Weekly Intelligence Brief
IN-DEPTH: RPS target is a big ask
9 July 2009
A 33% renewable portfolio standard would be unprecedented and require momentous changes, according to authorities in the US
By CSP Today staff writer
Support is growing for the establishment of a national renewable portfolio standard (RPS) in the US.
Legislatures in the Western states such as Nevada and California are also considering increasing their existing RPS.
In California imminent legislation may increase the 2010 level of 20% RPS to 33% by 2020.
In its recent report, 33% Renewable Portfolio Standard, the California Public Utilities Commission (CPUC) has admitted that achieving 33% RPS by the year 2020 is highly ambitious, given the magnitude of new infrastructure required.
To meet the current 20% 2010 target, four major new transmission lines are needed at a cost of $4 billion. Three of these lines are already under way. To meet a 33% by 2020 target, seven additional lines would be required at a cost of $12 billion.
In addition, the 33% RPS target is projected to require almost a tripling of renewable electricity, from 27 terawatt hours (TWh) today to approximately 75TWh in 2020.
Ahead of the game
A utility like Southern California Edison is well prepared and says a national RPS is not likely to have a direct impact on California as its state goals are always likely to be higher than the national standard.
“Indirectly, increasing demand on a national level will bring more competition for buyers for quality projects,” said Mike Marelli, director, contract origination and analysis for SCE’s Renewable and Alternative Power department.
Marelli also emphasised that SCE had been in the market for several years and completed contracts for many of these quality projects. SCE continues to advocate expanded access to markets and products that can broaden the RPS programme and help achieve the aggressive state goals.
Expansion of the RPS standards, both state and federal, will bring a lot of opportunities for those developers that have secured access to sites with quality resource potential.
Another utility, Pacific Gas & Electric (PG&E), says it has a longstanding commitment to its state’s leadership on renewables and climate change.
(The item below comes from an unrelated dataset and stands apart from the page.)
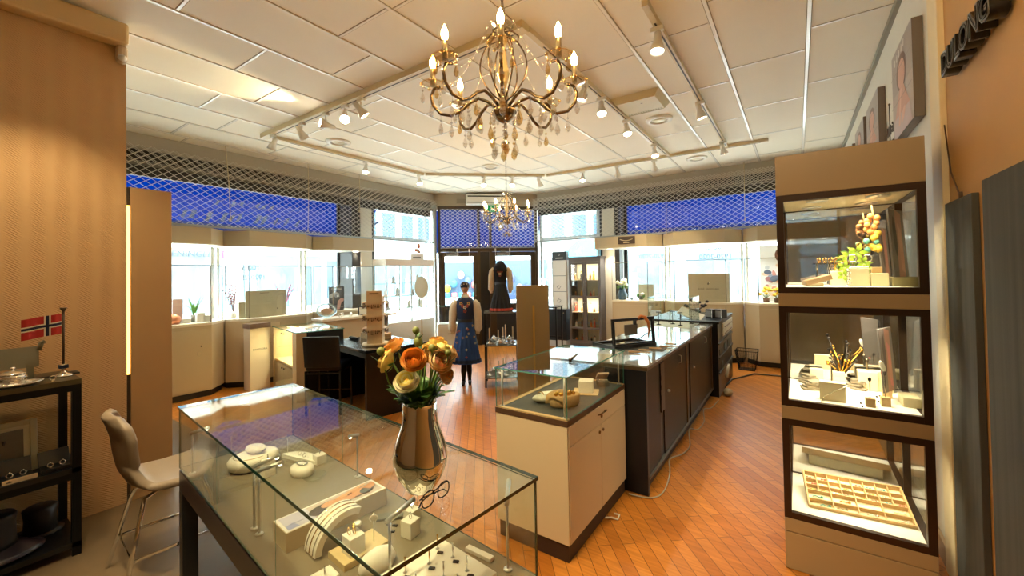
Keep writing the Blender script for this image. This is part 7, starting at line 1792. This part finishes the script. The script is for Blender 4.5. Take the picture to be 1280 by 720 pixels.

The utility supported legislation establishing the RPS and the California Global Warming Solutions Act (AB32).
“We are committed to working with the Legislature and the Governor to develop, and ultimately support, a universally applied comprehensive proposal that will achieve environmental benefits, diversify the existing market and create new economic development opportunities in a reliable and cost-effective manner,” said Hal La Flash , director, emerging clean technologies at PG&E.
The mitigation route
The CPUC has highlighted that if the 2020 timeline is the most important policy priority, then California must start implementing mitigation strategies such as planning for more transmission and generation than is needed to reach just 33%. It should also pursue procurement that is not dependent on new transmission, or concentrate renewable development in pre-permitted land that would be set aside for a renewable energy park.
Some states in the US are going further than an RPS and looking at feed-in-tariffs (FiTs).
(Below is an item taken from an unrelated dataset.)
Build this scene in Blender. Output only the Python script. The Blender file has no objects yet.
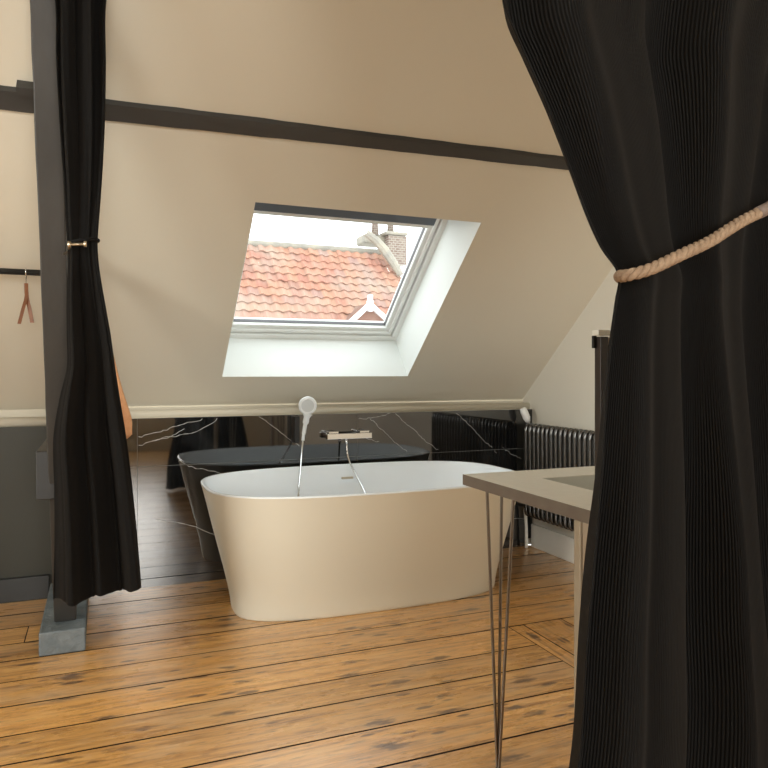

Developers are expecting the expansion of large-scale solar to drive down output costs during peak demand and will stabilise long-term electric price certainty as part of an asset portfolio.
“Yes, it appears that FiTs can work alongside RPS policies, although that has yet to be really tested in the US. Many, but not all, US RPS policies require utilities to sign long-term contracts for power – again to provide investor certainty,” said National Renewable Energy Laboratory’s energy analyst Karlynn Cory.
Cory said that in those markets without this requirement, FiTs can provide the necessary revenue certainty.
FiT policies can also be used to target distributed generation or mid-sized projects that usually do not win in utility competitive solicitation processes. California’s proposal is an example.
Recommendations
From PG&E’s perspective, La Flash said the utility believed five principles were key to making a 33% RPS a win for the state:
- It must be universally applied to all utilities, public as well as investor-owned.
- The definition of eligible resources should be expanded to broaden the market – for example, by including out-of-state small hydroelectric power.
- There should be compliance flexibility to address the reality that renewable resources are not available at uniform times.
- Consumers should be protected against unreasonable cost shifts.
- No programme should put the reliable delivery of power in jeopardy.
All stakeholders must continue to work on overcoming continuing obstacles to the expansion of renewables, including permit delays and transmission constraints.
“Working together, we can find solutions to help maintain California’s global leadership in clean energy,” he said, adding that CSP would benefit from an RPS policy that is well-balanced and achievable.
Electric shock
The CPUC has stated that even if California makes no further investments in renewable energy, average electricity costs per kilowatt hour will rise by 16.7% in 2020 compared with 2008 in real terms. In 2020, the total statewide electricity expenditures of achieving a 20% RPS are projected to be 2.8% higher than a hypothetical all-gas scenario, where new electricity needs are met entirely with natural gas generation. In 2020, the total statewide electricity expenditures of achieving a 33% RPS utilising the current procurement strategy is projected to be 7.1% higher than the 20% RPS, and 10.2% higher than an all-gas scenario.